業務提携先の司法書士法人に依頼をして、必要書類や手続きをしてもらうように依頼することになりました。売買契約書は夢相続が作成、Mさんの署名、押印が終わり次第、義両親へ送って署名、押印してもらう段取りとなりました。

購入するときに義両親の名義を入れない

これでようやくMさん名義にできるのですが、そもそもが夫名義、あるいは夫とMさん名義だけであればこれだけの手間がかからずに、余計な名義替えの費用や不動産取得税がかかることはなかったと言えます。

親が子どもの住宅取得のため、お金を出してあげることはよくあることなのですが、名義を入れておくよりも、そのときに住宅取得資金贈与を活用して贈与しておくか、金銭消費貸借で貸付金にしておくべきことでした。

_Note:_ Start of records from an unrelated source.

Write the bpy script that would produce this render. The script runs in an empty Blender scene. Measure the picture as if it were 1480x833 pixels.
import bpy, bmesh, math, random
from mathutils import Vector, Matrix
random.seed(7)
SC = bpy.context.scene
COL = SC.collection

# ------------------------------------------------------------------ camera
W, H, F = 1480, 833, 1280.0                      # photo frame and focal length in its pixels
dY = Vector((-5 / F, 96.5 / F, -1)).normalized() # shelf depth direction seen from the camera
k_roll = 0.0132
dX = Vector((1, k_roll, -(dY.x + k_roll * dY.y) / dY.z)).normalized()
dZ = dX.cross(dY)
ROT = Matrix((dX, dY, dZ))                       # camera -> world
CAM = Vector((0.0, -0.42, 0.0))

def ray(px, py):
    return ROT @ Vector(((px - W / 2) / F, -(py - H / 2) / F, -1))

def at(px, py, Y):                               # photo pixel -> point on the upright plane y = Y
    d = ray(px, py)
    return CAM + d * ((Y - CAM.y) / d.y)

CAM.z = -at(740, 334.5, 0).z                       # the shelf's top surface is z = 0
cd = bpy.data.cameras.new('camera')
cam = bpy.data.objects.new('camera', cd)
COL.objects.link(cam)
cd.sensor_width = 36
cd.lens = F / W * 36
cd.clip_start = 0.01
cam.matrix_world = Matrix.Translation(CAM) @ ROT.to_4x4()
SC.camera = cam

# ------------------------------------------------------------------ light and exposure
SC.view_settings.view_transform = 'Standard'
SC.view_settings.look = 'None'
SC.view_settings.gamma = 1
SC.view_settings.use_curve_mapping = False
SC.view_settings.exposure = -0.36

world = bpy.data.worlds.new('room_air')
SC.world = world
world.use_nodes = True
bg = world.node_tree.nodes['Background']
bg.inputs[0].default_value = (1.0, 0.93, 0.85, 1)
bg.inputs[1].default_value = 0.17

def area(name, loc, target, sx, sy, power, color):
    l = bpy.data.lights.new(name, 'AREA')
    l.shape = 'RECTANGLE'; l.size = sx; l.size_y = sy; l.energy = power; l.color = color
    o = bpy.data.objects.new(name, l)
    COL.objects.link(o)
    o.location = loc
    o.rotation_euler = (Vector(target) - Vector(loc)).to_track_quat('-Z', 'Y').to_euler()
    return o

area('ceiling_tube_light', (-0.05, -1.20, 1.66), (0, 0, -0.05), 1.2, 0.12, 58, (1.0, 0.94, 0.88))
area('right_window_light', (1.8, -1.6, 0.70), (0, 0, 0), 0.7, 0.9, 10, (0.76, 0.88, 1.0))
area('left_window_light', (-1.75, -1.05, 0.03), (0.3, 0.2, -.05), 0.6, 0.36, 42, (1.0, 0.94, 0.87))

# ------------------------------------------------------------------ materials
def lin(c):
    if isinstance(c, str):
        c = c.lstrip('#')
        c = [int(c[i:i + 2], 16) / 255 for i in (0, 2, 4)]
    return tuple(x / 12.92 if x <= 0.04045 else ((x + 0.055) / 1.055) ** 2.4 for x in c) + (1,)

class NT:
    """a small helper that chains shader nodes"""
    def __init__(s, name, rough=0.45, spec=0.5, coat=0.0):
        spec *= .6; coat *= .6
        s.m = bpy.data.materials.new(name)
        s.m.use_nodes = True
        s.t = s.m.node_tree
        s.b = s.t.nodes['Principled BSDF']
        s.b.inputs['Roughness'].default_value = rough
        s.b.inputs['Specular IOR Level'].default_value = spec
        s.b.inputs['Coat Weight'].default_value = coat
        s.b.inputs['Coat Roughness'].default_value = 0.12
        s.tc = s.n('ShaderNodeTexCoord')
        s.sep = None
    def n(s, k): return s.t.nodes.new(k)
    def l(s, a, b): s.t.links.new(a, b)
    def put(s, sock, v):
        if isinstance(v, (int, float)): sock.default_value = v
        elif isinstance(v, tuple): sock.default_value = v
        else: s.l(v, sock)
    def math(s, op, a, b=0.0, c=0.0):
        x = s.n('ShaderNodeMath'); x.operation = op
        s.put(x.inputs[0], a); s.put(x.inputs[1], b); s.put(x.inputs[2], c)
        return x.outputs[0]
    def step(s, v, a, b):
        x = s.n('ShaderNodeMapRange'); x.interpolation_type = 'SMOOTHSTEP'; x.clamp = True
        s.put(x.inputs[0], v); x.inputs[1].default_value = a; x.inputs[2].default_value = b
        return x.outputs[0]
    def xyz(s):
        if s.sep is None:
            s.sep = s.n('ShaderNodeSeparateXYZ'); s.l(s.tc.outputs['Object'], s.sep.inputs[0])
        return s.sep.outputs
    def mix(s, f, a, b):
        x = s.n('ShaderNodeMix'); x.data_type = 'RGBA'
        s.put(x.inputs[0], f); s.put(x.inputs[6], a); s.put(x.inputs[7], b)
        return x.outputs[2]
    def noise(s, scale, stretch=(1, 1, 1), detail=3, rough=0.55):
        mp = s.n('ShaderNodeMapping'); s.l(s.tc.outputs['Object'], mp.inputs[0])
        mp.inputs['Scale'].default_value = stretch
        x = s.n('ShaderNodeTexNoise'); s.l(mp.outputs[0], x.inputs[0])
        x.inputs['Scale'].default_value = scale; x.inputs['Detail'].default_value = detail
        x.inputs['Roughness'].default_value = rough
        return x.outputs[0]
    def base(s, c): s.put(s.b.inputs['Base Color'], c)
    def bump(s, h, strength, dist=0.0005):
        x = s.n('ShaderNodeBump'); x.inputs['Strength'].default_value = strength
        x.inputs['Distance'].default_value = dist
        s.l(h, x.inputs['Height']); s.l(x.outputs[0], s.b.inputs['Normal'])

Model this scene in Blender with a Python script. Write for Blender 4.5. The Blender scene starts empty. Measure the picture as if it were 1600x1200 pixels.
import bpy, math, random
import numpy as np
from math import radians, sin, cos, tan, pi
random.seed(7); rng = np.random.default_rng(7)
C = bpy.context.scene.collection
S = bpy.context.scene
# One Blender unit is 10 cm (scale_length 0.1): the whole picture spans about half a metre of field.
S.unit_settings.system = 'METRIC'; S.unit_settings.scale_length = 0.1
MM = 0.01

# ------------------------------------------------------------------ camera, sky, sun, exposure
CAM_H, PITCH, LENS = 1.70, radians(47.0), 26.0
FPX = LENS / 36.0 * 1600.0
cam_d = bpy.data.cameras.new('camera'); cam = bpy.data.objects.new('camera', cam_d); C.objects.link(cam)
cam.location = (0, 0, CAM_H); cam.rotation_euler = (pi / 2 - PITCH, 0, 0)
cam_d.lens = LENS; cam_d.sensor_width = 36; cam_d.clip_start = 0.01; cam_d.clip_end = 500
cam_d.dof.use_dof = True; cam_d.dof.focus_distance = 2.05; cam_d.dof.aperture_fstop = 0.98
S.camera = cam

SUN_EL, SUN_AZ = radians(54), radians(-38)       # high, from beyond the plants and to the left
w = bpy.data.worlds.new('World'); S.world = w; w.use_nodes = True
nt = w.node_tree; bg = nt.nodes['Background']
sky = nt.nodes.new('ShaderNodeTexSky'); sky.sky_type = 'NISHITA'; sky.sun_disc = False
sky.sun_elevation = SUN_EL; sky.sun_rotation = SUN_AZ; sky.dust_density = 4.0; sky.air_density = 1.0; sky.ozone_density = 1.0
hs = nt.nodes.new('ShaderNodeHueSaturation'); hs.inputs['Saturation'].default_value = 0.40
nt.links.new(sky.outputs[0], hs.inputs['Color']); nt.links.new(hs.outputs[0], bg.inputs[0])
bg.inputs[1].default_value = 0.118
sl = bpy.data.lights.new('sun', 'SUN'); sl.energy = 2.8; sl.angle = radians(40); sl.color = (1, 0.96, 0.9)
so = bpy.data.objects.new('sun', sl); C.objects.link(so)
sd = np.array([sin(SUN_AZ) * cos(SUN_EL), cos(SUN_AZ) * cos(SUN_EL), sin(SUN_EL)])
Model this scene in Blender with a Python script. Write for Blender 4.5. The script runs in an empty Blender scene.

住宅を購入したときに仲介に入った不動産会社が、将来の相続のことを想定してアドバイスをしてあげないとこのように手間も、税金もかかるということになります。

一人暮らしの1戸建てから住み替えが必要

今回、Mさんは名義替えの費用や不動産取得税がかかるのですが、それでも義両親から自分名義に変えてもらうメリットがあります。現在は夫が亡くなって4LDKの一軒家に一人暮らしで、広すぎるのです。まだ60代とはいうものの、これからの生活を考えると今の家を売却してもう少しコンパクトなマンションに移るようにすれば、住みやすくなり、買い替え時にお金が余れば余裕にもなります。

そうした構想がある中、高齢の義両親が認知症になって意思確認もできないとなれば売りたいときに売れないは事態にもなりかねません。

よって固定資産税の納付書が送られた機会に決断して、名義を変えてもらおうということは必要だと言えます。幸い、現在では意思確認もできる状況ですので、早めに手続きをしようということでサポートさせていただくことになりました。